Request =
Repeat, please, only the lines from the top of the data down to the line with "b.build('hook', IRON_DK, bs_)"; include both of those lines.

Collected material =
(begin)
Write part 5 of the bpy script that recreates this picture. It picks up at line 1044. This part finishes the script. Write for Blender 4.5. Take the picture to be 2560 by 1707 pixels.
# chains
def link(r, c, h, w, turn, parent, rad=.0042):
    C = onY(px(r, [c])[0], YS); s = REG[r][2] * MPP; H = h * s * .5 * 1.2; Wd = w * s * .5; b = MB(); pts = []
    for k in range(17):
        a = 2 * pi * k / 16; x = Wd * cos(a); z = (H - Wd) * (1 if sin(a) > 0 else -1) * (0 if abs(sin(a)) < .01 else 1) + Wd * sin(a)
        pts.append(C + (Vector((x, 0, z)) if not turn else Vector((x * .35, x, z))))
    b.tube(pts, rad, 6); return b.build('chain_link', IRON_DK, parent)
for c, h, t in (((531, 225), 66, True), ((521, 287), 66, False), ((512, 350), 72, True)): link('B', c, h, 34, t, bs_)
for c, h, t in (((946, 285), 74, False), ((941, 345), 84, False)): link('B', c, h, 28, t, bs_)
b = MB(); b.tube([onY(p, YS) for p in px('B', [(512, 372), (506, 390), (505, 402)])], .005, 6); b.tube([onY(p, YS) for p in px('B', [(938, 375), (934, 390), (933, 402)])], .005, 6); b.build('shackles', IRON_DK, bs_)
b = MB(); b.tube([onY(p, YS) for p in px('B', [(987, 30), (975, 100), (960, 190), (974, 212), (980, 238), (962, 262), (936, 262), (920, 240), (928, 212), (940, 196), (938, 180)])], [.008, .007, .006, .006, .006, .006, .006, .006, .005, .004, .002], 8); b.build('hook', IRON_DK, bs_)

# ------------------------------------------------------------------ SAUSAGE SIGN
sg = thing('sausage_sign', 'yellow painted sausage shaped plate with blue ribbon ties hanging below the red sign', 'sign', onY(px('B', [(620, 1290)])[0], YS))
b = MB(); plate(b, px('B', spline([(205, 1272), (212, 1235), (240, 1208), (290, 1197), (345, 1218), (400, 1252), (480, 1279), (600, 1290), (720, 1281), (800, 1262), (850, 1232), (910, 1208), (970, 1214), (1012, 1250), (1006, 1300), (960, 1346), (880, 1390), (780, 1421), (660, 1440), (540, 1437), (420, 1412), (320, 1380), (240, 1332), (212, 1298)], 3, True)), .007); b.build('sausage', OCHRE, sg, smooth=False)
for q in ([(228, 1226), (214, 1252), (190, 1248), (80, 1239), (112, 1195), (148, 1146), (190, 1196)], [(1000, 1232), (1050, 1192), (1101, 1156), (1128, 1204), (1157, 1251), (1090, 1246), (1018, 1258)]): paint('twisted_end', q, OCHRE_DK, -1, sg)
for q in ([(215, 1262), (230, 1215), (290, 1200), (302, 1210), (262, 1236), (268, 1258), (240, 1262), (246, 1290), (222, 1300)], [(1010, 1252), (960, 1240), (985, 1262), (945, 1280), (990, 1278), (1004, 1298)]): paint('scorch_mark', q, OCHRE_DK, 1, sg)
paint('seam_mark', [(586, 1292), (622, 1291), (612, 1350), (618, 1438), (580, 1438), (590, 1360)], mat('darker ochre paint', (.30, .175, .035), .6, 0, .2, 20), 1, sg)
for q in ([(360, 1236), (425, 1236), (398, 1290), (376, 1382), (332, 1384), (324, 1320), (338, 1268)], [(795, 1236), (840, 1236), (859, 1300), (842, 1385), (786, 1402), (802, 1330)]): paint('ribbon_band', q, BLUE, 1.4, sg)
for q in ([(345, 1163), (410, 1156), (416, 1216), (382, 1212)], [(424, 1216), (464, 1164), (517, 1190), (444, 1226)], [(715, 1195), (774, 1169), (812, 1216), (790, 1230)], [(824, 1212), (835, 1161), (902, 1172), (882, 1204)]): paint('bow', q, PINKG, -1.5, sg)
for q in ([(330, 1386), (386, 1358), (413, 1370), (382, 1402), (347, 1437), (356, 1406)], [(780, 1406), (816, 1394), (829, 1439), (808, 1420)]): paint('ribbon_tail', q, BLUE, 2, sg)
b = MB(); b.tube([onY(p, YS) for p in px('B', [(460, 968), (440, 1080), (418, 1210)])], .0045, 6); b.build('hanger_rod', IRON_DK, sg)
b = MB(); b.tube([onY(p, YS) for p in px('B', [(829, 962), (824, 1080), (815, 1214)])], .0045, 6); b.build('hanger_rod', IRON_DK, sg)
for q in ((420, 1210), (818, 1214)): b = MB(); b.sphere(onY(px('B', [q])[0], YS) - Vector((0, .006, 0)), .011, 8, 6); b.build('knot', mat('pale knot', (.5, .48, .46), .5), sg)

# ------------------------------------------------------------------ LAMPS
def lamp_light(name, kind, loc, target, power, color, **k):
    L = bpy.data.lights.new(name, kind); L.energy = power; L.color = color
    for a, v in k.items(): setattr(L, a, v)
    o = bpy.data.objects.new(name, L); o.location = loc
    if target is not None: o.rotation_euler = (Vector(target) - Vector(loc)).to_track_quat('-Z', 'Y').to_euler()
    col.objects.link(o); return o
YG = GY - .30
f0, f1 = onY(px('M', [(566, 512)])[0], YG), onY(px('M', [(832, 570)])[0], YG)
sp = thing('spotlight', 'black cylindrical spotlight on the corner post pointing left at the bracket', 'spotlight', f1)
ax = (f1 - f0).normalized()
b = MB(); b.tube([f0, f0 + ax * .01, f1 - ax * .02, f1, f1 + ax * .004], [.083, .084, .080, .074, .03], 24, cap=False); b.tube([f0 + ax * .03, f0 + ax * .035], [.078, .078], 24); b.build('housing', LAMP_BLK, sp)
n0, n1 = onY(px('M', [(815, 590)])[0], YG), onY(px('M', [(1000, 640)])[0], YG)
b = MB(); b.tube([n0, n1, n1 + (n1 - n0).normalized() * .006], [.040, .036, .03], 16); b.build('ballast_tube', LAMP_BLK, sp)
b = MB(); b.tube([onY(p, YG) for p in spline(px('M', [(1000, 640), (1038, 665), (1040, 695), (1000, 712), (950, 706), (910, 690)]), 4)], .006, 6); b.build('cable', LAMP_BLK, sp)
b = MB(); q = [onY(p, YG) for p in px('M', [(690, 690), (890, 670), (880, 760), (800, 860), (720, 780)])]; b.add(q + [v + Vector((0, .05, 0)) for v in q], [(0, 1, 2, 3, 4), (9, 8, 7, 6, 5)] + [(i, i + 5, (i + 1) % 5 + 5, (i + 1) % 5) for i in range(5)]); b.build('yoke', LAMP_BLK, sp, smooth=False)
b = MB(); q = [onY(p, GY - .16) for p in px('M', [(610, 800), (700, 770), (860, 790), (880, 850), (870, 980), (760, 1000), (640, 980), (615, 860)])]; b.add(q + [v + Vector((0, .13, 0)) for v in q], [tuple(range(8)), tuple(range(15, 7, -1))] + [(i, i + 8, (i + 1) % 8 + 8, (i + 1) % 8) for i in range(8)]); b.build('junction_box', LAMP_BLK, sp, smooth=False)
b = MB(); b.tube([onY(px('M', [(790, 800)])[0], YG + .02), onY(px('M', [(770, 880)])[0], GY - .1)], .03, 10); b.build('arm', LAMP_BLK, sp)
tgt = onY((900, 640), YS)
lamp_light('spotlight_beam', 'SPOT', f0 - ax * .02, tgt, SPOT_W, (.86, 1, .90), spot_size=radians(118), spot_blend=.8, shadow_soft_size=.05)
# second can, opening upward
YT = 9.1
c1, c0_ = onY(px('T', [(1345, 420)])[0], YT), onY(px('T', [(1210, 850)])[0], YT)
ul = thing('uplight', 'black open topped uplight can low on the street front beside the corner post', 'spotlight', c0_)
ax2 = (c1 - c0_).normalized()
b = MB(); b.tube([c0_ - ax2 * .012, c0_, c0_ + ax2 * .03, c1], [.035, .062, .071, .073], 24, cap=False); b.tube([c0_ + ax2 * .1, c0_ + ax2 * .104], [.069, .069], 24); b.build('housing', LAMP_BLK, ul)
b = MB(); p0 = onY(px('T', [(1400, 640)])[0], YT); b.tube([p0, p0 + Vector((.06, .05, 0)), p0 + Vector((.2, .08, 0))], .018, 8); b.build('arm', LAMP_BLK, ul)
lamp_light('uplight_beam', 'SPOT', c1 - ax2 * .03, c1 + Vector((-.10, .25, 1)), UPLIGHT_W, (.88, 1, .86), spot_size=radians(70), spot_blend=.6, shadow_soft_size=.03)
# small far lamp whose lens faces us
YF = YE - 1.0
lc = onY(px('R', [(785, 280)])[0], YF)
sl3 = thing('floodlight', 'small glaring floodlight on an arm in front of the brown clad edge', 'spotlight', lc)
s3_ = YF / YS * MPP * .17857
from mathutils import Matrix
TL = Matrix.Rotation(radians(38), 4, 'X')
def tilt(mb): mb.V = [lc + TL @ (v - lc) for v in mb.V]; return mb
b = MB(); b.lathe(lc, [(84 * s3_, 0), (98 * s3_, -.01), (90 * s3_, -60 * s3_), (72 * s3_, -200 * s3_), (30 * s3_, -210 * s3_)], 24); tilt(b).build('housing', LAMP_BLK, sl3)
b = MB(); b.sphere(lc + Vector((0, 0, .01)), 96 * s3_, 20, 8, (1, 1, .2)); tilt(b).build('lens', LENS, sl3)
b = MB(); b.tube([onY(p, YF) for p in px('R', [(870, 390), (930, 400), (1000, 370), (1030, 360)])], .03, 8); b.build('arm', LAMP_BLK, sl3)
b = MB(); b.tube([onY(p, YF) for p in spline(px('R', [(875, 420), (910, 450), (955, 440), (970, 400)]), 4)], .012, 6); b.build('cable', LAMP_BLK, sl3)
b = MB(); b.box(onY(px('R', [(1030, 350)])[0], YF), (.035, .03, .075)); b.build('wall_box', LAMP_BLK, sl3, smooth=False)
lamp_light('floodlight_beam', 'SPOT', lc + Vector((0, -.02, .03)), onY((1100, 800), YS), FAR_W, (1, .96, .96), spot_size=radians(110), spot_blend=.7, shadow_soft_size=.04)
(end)
Exercise result =
Write part 5 of the bpy script that recreates this picture. It picks up at line 1044. This part finishes the script. Write for Blender 4.5. Take the picture to be 2560 by 1707 pixels.
# chains
def link(r, c, h, w, turn, parent, rad=.0042):
    C = onY(px(r, [c])[0], YS); s = REG[r][2] * MPP; H = h * s * .5 * 1.2; Wd = w * s * .5; b = MB(); pts = []
    for k in range(17):
        a = 2 * pi * k / 16; x = Wd * cos(a); z = (H - Wd) * (1 if sin(a) > 0 else -1) * (0 if abs(sin(a)) < .01 else 1) + Wd * sin(a)
        pts.append(C + (Vector((x, 0, z)) if not turn else Vector((x * .35, x, z))))
    b.tube(pts, rad, 6); return b.build('chain_link', IRON_DK, parent)
for c, h, t in (((531, 225), 66, True), ((521, 287), 66, False), ((512, 350), 72, True)): link('B', c, h, 34, t, bs_)
for c, h, t in (((946, 285), 74, False), ((941, 345), 84, False)): link('B', c, h, 28, t, bs_)
b = MB(); b.tube([onY(p, YS) for p in px('B', [(512, 372), (506, 390), (505, 402)])], .005, 6); b.tube([onY(p, YS) for p in px('B', [(938, 375), (934, 390), (933, 402)])], .005, 6); b.build('shackles', IRON_DK, bs_)
b = MB(); b.tube([onY(p, YS) for p in px('B', [(987, 30), (975, 100), (960, 190), (974, 212), (980, 238), (962, 262), (936, 262), (920, 240), (928, 212), (940, 196), (938, 180)])], [.008, .007, .006, .006, .006, .006, .006, .006, .005, .004, .002], 8); b.build('hook', IRON_DK, bs_)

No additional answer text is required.